- [Objective] Pictures do not belong in the copy. Return all of the entries exactly.

#### Data to process ####

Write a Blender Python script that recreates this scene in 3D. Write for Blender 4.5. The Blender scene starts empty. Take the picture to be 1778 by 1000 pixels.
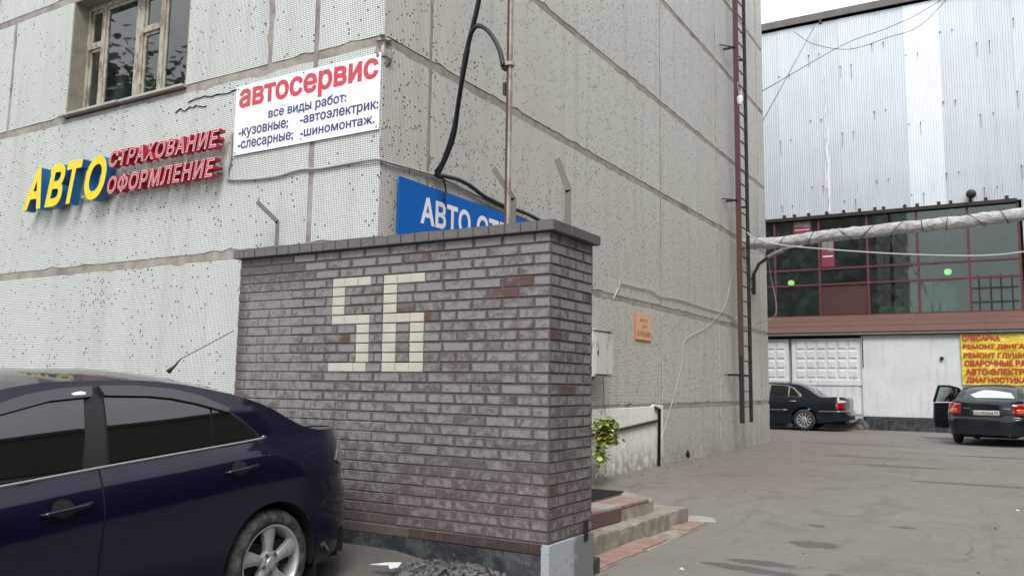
import bpy, bmesh, math, random
from mathutils import Vector, Matrix, noise
from mathutils.geometry import delaunay_2d_cdt
R = math.radians
random.seed(7)
scene = bpy.context.scene
col = scene.collection

# ------------------------------------------------------------------ camera
YAW, PITCH, ROLL = .5375, .116, .0144
EYE = Vector((0, 0, 1.47))
_r0 = Vector((math.cos(YAW), math.sin(YAW), 0))
_f = Vector((-math.sin(YAW)*math.cos(PITCH), math.cos(YAW)*math.cos(PITCH), math.sin(PITCH)))
_u0 = _r0.cross(_f)
_r = _r0*math.cos(ROLL) + _u0*math.sin(ROLL)
_u = -_r0*math.sin(ROLL) + _u0*math.cos(ROLL)
cam = bpy.data.cameras.new('camera')
cam.sensor_width = 36; cam.lens = 1448.33/1778*36; cam.clip_start = .05; cam.clip_end = 400
co = bpy.data.objects.new('camera', cam); col.objects.link(co)
m = Matrix((_r, _u, -_f)).transposed().to_4x4(); m.translation = EYE
co.matrix_world = m
scene.camera = co

# ------------------------------------------------------------------ sky, sun, exposure
SUN_EL, SUN_AZ = R(50), R(148)      # overcast: broad soft sun from behind the camera
world = bpy.data.worlds.new('World'); scene.world = world; world.use_nodes = True
wn = world.node_tree; wn.nodes.clear()
def wnode(t, **k):
    n = wn.nodes.new(t)
    for a, b in k.items(): setattr(n, a, b)
    return n
sky = wnode('ShaderNodeTexSky', sky_type='NISHITA', sun_disc=False, sun_elevation=SUN_EL, sun_rotation=SUN_AZ, air_density=1.0, dust_density=3.0, ozone_density=1.0)
hsv = wnode('ShaderNodeHueSaturation'); hsv.inputs['Saturation'].default_value = .18
ovc = wnode('ShaderNodeMix', data_type='RGBA', blend_type='MIX'); ovc.inputs[0].default_value = .62
cl = wnode('ShaderNodeTexNoise'); cl.inputs['Scale'].default_value = 2.2; cl.inputs['Detail'].default_value = 5
tcw = wnode('ShaderNodeTexCoord'); mpw = wnode('ShaderNodeMapping'); mpw.inputs['Scale'].default_value = (1, 1, 2.6)
rw = wnode('ShaderNodeValToRGB')
rw.color_ramp.elements[0].position = .3; rw.color_ramp.elements[0].color = (7.2, 7.7, 8.4, 1)
rw.color_ramp.elements[1].position = .7; rw.color_ramp.elements[1].color = (12.5, 12.9, 13.2, 1)
bg = wnode('ShaderNodeBackground'); bg.inputs['Strength'].default_value = .10
out = wnode('ShaderNodeOutputWorld')
L = wn.links.new
L(sky.outputs[0], hsv.inputs['Color']); L(hsv.outputs[0], ovc.inputs[6])
L(tcw.outputs['Generated'], mpw.inputs[0]); L(mpw.outputs[0], cl.inputs[0]); L(cl.outputs[0], rw.inputs[0]); L(rw.outputs[0], ovc.inputs[7])
L(ovc.outputs[2], bg.inputs[0]); L(bg.outputs[0], out.inputs[0])
sun = bpy.data.lights.new('sun', 'SUN'); sun.energy = 1.3; sun.angle = R(25); sun.color = (1, .98, .95)
so = bpy.data.objects.new('sun', sun); col.objects.link(so)
so.rotation_euler = (R(90)-SUN_EL, 0, -SUN_AZ + math.pi)
vs = scene.view_settings
vs.view_transform = 'Standard'; vs.look = 'None'; vs.gamma = 1; vs.use_curve_mapping = False
vs.exposure = 0.86

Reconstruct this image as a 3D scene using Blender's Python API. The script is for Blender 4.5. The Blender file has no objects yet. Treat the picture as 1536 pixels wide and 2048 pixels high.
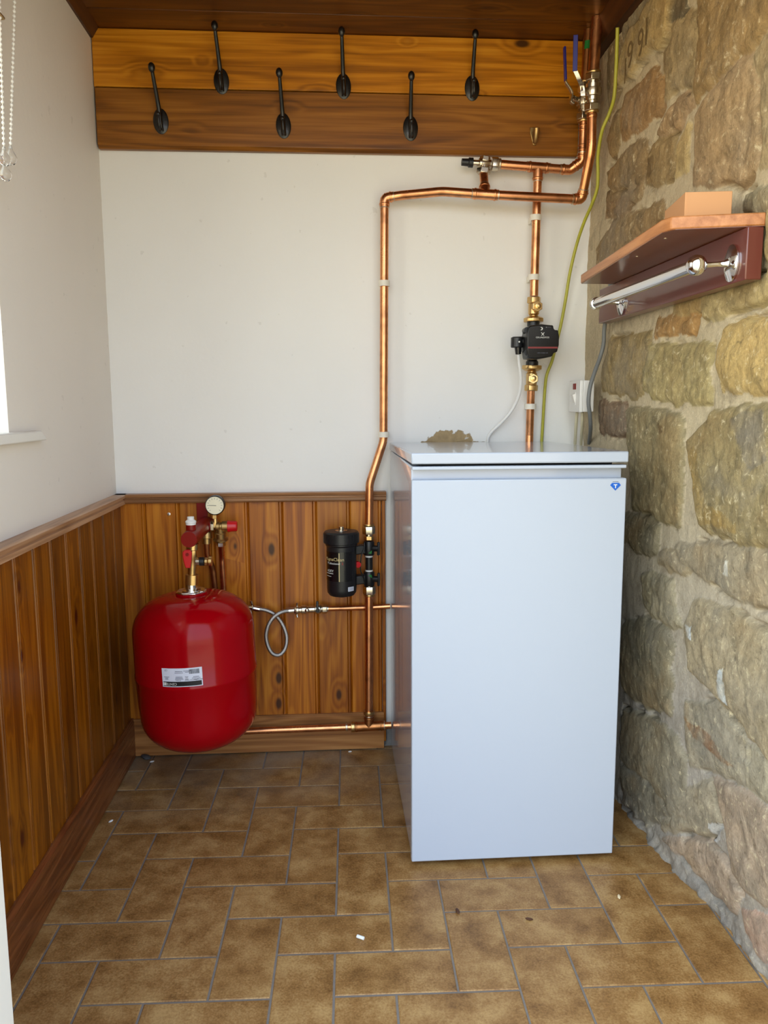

####

- [Solution]
Write a Blender Python script that recreates this scene in 3D. Write for Blender 4.5. The Blender scene starts empty. Take the picture to be 1778 by 1000 pixels.
import bpy, bmesh, math, random
from mathutils import Vector, Matrix, noise
from mathutils.geometry import delaunay_2d_cdt
R = math.radians
random.seed(7)
scene = bpy.context.scene
col = scene.collection

# ------------------------------------------------------------------ camera
YAW, PITCH, ROLL = .5375, .116, .0144
EYE = Vector((0, 0, 1.47))
_r0 = Vector((math.cos(YAW), math.sin(YAW), 0))
_f = Vector((-math.sin(YAW)*math.cos(PITCH), math.cos(YAW)*math.cos(PITCH), math.sin(PITCH)))
_u0 = _r0.cross(_f)
_r = _r0*math.cos(ROLL) + _u0*math.sin(ROLL)
_u = -_r0*math.sin(ROLL) + _u0*math.cos(ROLL)
cam = bpy.data.cameras.new('camera')
cam.sensor_width = 36; cam.lens = 1448.33/1778*36; cam.clip_start = .05; cam.clip_end = 400
co = bpy.data.objects.new('camera', cam); col.objects.link(co)
m = Matrix((_r, _u, -_f)).transposed().to_4x4(); m.translation = EYE
co.matrix_world = m
scene.camera = co

# ------------------------------------------------------------------ sky, sun, exposure
SUN_EL, SUN_AZ = R(50), R(148)      # overcast: broad soft sun from behind the camera
world = bpy.data.worlds.new('World'); scene.world = world; world.use_nodes = True
wn = world.node_tree; wn.nodes.clear()
def wnode(t, **k):
    n = wn.nodes.new(t)
    for a, b in k.items(): setattr(n, a, b)
    return n
sky = wnode('ShaderNodeTexSky', sky_type='NISHITA', sun_disc=False, sun_elevation=SUN_EL, sun_rotation=SUN_AZ, air_density=1.0, dust_density=3.0, ozone_density=1.0)
hsv = wnode('ShaderNodeHueSaturation'); hsv.inputs['Saturation'].default_value = .18
ovc = wnode('ShaderNodeMix', data_type='RGBA', blend_type='MIX'); ovc.inputs[0].default_value = .62
cl = wnode('ShaderNodeTexNoise'); cl.inputs['Scale'].default_value = 2.2; cl.inputs['Detail'].default_value = 5
tcw = wnode('ShaderNodeTexCoord'); mpw = wnode('ShaderNodeMapping'); mpw.inputs['Scale'].default_value = (1, 1, 2.6)
rw = wnode('ShaderNodeValToRGB')
rw.color_ramp.elements[0].position = .3; rw.color_ramp.elements[0].color = (7.2, 7.7, 8.4, 1)
rw.color_ramp.elements[1].position = .7; rw.color_ramp.elements[1].color = (12.5, 12.9, 13.2, 1)
bg = wnode('ShaderNodeBackground'); bg.inputs['Strength'].default_value = .10
out = wnode('ShaderNodeOutputWorld')
L = wn.links.new
L(sky.outputs[0], hsv.inputs['Color']); L(hsv.outputs[0], ovc.inputs[6])
L(tcw.outputs['Generated'], mpw.inputs[0]); L(mpw.outputs[0], cl.inputs[0]); L(cl.outputs[0], rw.inputs[0]); L(rw.outputs[0], ovc.inputs[7])
L(ovc.outputs[2], bg.inputs[0]); L(bg.outputs[0], out.inputs[0])
sun = bpy.data.lights.new('sun', 'SUN'); sun.energy = 1.3; sun.angle = R(25); sun.color = (1, .98, .95)
so = bpy.data.objects.new('sun', sun); col.objects.link(so)
so.rotation_euler = (R(90)-SUN_EL, 0, -SUN_AZ + math.pi)
vs = scene.view_settings
vs.view_transform = 'Standard'; vs.look = 'None'; vs.gamma = 1; vs.use_curve_mapping = False
vs.exposure = 0.86

Reconstruct this image as a 3D scene using Blender's Python API. The script is for Blender 4.5. The Blender file has no objects yet. Treat the picture as 1536 pixels wide and 2048 pixels high.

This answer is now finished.